>> Start

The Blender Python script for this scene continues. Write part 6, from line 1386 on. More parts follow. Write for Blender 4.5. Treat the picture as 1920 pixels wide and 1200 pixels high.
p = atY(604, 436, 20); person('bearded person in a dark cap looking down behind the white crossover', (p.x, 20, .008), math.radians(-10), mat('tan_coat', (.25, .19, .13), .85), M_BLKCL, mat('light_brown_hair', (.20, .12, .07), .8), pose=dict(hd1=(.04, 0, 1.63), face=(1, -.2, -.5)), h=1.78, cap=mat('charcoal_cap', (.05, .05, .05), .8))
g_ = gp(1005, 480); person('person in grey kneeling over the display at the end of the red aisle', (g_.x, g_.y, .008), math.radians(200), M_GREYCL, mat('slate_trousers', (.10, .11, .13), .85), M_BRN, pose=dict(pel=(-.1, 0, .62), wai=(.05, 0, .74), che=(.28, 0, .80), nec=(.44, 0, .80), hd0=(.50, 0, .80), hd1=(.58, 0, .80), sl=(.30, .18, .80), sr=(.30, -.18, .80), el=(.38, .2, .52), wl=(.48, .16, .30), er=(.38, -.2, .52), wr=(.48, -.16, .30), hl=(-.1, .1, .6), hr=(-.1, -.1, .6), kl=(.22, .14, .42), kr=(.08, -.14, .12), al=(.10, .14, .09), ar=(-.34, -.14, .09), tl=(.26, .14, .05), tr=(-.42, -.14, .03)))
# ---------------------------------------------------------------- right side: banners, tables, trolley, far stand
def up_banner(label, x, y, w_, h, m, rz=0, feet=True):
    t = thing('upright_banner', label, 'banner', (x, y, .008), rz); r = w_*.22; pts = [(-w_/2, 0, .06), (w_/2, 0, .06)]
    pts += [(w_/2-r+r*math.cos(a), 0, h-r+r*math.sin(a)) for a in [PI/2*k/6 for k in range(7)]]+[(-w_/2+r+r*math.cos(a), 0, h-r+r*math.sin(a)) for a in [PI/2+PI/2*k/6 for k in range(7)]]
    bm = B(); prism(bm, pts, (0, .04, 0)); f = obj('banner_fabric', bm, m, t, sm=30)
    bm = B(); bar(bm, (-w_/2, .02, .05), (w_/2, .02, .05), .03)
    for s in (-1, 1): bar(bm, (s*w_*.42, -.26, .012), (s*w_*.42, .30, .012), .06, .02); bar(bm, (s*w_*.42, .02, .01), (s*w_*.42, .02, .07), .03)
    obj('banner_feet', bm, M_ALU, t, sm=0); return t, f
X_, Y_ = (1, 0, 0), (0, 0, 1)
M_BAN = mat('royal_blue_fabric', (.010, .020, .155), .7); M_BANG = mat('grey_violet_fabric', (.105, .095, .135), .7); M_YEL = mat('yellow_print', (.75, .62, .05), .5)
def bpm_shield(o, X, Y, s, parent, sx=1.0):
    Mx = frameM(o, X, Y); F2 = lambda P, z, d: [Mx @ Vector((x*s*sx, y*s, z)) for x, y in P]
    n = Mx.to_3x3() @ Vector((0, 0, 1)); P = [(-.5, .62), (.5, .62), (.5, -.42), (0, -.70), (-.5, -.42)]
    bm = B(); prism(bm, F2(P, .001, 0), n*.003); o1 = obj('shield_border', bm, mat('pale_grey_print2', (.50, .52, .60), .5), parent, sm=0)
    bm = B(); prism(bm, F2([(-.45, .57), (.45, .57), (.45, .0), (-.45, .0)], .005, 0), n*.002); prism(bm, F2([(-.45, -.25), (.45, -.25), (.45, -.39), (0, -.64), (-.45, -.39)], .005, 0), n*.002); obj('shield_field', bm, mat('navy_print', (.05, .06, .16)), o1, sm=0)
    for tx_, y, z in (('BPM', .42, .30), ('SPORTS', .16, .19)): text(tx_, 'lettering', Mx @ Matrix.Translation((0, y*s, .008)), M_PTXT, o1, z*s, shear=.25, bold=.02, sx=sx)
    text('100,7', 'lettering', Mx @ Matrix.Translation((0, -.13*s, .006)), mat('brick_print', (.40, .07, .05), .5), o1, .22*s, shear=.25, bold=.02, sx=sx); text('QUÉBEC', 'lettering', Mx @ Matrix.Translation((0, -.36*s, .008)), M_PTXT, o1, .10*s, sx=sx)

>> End

Required task - Using the data above, reproduce every line exactly.

Response for this exercise -
The Blender Python script for this scene continues. Write part 6, from line 1386 on. More parts follow. Write for Blender 4.5. Treat the picture as 1920 pixels wide and 1200 pixels high.
p = atY(604, 436, 20); person('bearded person in a dark cap looking down behind the white crossover', (p.x, 20, .008), math.radians(-10), mat('tan_coat', (.25, .19, .13), .85), M_BLKCL, mat('light_brown_hair', (.20, .12, .07), .8), pose=dict(hd1=(.04, 0, 1.63), face=(1, -.2, -.5)), h=1.78, cap=mat('charcoal_cap', (.05, .05, .05), .8))
g_ = gp(1005, 480); person('person in grey kneeling over the display at the end of the red aisle', (g_.x, g_.y, .008), math.radians(200), M_GREYCL, mat('slate_trousers', (.10, .11, .13), .85), M_BRN, pose=dict(pel=(-.1, 0, .62), wai=(.05, 0, .74), che=(.28, 0, .80), nec=(.44, 0, .80), hd0=(.50, 0, .80), hd1=(.58, 0, .80), sl=(.30, .18, .80), sr=(.30, -.18, .80), el=(.38, .2, .52), wl=(.48, .16, .30), er=(.38, -.2, .52), wr=(.48, -.16, .30), hl=(-.1, .1, .6), hr=(-.1, -.1, .6), kl=(.22, .14, .42), kr=(.08, -.14, .12), al=(.10, .14, .09), ar=(-.34, -.14, .09), tl=(.26, .14, .05), tr=(-.42, -.14, .03)))
# ---------------------------------------------------------------- right side: banners, tables, trolley, far stand
def up_banner(label, x, y, w_, h, m, rz=0, feet=True):
    t = thing('upright_banner', label, 'banner', (x, y, .008), rz); r = w_*.22; pts = [(-w_/2, 0, .06), (w_/2, 0, .06)]
    pts += [(w_/2-r+r*math.cos(a), 0, h-r+r*math.sin(a)) for a in [PI/2*k/6 for k in range(7)]]+[(-w_/2+r+r*math.cos(a), 0, h-r+r*math.sin(a)) for a in [PI/2+PI/2*k/6 for k in range(7)]]
    bm = B(); prism(bm, pts, (0, .04, 0)); f = obj('banner_fabric', bm, m, t, sm=30)
    bm = B(); bar(bm, (-w_/2, .02, .05), (w_/2, .02, .05), .03)
    for s in (-1, 1): bar(bm, (s*w_*.42, -.26, .012), (s*w_*.42, .30, .012), .06, .02); bar(bm, (s*w_*.42, .02, .01), (s*w_*.42, .02, .07), .03)
    obj('banner_feet', bm, M_ALU, t, sm=0); return t, f
X_, Y_ = (1, 0, 0), (0, 0, 1)
M_BAN = mat('royal_blue_fabric', (.010, .020, .155), .7); M_BANG = mat('grey_violet_fabric', (.105, .095, .135), .7); M_YEL = mat('yellow_print', (.75, .62, .05), .5)
def bpm_shield(o, X, Y, s, parent, sx=1.0):
    Mx = frameM(o, X, Y); F2 = lambda P, z, d: [Mx @ Vector((x*s*sx, y*s, z)) for x, y in P]
    n = Mx.to_3x3() @ Vector((0, 0, 1)); P = [(-.5, .62), (.5, .62), (.5, -.42), (0, -.70), (-.5, -.42)]
    bm = B(); prism(bm, F2(P, .001, 0), n*.003); o1 = obj('shield_border', bm, mat('pale_grey_print2', (.50, .52, .60), .5), parent, sm=0)
    bm = B(); prism(bm, F2([(-.45, .57), (.45, .57), (.45, .0), (-.45, .0)], .005, 0), n*.002); prism(bm, F2([(-.45, -.25), (.45, -.25), (.45, -.39), (0, -.64), (-.45, -.39)], .005, 0), n*.002); obj('shield_field', bm, mat('navy_print', (.05, .06, .16)), o1, sm=0)
    for tx_, y, z in (('BPM', .42, .30), ('SPORTS', .16, .19)): text(tx_, 'lettering', Mx @ Matrix.Translation((0, y*s, .008)), M_PTXT, o1, z*s, shear=.25, bold=.02, sx=sx)
    text('100,7', 'lettering', Mx @ Matrix.Translation((0, -.13*s, .006)), mat('brick_print', (.40, .07, .05), .5), o1, .22*s, shear=.25, bold=.02, sx=sx); text('QUÉBEC', 'lettering', Mx @ Matrix.Translation((0, -.36*s, .008)), M_PTXT, o1, .10*s, sx=sx)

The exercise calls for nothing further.